Sorry, I’m not sure what your trying to say here.

Am I misunderstanding the question? What does print(pathReloadString) return? Error indicates the wrong overload is being used because you didn’t provide a valid modelpath

This portion of the code covers the printout below.

            print(pathReloadString)
            pathReload = ModelPathUtils.ConvertUserVisiblePathToModelPath(pathReloadString)
            print(pathReload)
            print(pathReload.GetType())

\xxxx.local\XXXX\LIBRARY\Revit\Development\Issues\3 - Examples\2024-06-20 - Com - pyRevit Reload From\PA22024 - Central - M - R23.rvt
<Autodesk.Revit.DB.FilePath object at 0x000000000000080A [Autodesk.Revit.DB.FilePath]>
Autodesk.Revit.DB.FilePath

It is creating a file path, but the method is looking for a modelpath.

in the first two examples of the picture below you get both ways to get what you are trying to achieve

image1259×1224 120 KB

So it looks like my actual issue was I wasn’t constructing the WorksetConfiguration correctly. I added the line with the wsconfig and it worked.

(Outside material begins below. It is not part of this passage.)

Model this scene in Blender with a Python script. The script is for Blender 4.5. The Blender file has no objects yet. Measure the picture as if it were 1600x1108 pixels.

            wsconfig = WorksetConfiguration()

            linkType = doc.GetElement(lT.link.GetTypeId())
            # print(linkType)
            linkType.LoadFrom(pathReload, wsconfig)

How did you do that code search?

@Crapai

there are these 2 →

Cool,

Glad it helped.

This feature is something most people don’t know about, even though, I show it every time I got to speak in public.

if you go on this page, for example, you will find a small <> (Chevrons) sign at the top right of the page.
It uses the github API search feature to go through a defined list of website having Revit API related C# and python code:

Another helpful resource for code examples HERE

and its python counterpart https://python.hotexamples.com/
but be aware, in pyRevit, code is mostly iron python, mostly around the revit API, which is very niche.